=== What is asked ===
Output a verbatim copy of the data, cut off after the line that contains "rnd = random.Random(7)".
----------------------------------------
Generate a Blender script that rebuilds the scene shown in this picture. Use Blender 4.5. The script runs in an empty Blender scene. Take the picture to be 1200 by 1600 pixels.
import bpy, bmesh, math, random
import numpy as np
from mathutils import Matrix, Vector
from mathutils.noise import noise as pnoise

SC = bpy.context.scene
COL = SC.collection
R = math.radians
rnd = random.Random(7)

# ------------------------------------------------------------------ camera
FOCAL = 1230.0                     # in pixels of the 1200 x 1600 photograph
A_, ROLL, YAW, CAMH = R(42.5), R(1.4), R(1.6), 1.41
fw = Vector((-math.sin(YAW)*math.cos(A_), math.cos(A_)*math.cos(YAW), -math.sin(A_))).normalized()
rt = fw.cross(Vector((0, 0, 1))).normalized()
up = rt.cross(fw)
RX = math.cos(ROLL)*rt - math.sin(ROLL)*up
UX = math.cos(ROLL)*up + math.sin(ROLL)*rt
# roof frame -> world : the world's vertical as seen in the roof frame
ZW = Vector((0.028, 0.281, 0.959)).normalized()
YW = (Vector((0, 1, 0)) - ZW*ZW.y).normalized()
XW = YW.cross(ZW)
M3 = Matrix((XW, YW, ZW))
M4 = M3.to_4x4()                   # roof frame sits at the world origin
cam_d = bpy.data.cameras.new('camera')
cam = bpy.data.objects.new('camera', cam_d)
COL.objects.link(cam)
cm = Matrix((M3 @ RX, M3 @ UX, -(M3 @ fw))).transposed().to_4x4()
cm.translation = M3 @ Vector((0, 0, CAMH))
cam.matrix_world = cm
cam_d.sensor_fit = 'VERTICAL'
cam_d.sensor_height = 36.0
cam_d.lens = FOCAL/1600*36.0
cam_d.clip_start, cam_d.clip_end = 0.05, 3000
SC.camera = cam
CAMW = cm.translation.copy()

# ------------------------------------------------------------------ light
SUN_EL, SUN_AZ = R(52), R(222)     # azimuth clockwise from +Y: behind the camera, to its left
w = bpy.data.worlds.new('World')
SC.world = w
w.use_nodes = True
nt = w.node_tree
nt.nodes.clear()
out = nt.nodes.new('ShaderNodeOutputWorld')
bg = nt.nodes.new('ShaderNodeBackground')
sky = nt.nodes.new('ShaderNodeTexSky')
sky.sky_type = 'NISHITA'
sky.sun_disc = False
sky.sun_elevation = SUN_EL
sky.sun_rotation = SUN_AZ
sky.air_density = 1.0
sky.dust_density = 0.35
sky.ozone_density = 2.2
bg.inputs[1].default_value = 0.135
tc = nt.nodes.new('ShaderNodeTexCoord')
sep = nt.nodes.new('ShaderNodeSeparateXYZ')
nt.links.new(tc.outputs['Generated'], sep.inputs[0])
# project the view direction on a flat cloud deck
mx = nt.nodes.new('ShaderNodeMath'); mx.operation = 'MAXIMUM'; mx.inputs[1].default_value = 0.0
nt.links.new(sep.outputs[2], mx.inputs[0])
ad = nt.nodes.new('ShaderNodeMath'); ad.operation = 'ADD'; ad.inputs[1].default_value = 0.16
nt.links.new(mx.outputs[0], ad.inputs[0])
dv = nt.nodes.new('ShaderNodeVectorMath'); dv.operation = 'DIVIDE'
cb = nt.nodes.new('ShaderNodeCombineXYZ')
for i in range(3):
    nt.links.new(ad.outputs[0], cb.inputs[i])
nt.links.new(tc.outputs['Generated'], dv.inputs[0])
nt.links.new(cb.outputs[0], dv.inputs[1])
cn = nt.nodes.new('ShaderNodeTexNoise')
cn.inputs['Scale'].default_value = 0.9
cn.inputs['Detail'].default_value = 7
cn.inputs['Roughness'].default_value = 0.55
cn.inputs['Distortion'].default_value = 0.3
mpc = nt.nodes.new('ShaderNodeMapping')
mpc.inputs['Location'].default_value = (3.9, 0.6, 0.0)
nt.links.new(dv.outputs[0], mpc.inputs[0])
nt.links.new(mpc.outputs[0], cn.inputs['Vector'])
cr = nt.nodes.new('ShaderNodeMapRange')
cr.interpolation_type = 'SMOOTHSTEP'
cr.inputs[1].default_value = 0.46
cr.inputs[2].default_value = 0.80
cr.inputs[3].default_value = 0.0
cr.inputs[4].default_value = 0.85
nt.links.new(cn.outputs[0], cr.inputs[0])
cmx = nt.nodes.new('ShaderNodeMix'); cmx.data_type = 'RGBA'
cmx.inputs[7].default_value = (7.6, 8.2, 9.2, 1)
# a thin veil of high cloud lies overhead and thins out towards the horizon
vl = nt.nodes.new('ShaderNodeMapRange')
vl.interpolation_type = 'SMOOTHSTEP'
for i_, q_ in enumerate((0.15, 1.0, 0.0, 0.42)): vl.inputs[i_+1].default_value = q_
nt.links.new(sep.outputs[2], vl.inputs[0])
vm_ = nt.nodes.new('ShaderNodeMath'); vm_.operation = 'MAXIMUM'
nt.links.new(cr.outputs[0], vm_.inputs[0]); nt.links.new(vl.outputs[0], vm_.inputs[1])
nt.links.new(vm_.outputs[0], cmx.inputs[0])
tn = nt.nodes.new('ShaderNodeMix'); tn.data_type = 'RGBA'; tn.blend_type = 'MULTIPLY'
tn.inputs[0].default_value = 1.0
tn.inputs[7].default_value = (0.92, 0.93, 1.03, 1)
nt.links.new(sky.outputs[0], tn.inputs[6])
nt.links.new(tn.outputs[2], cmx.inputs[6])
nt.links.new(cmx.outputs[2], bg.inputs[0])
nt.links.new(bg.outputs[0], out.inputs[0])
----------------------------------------
=== Completed task ===
Generate a Blender script that rebuilds the scene shown in this picture. Use Blender 4.5. The script runs in an empty Blender scene. Take the picture to be 1200 by 1600 pixels.
import bpy, bmesh, math, random
import numpy as np
from mathutils import Matrix, Vector
from mathutils.noise import noise as pnoise

SC = bpy.context.scene
COL = SC.collection
R = math.radians
rnd = random.Random(7)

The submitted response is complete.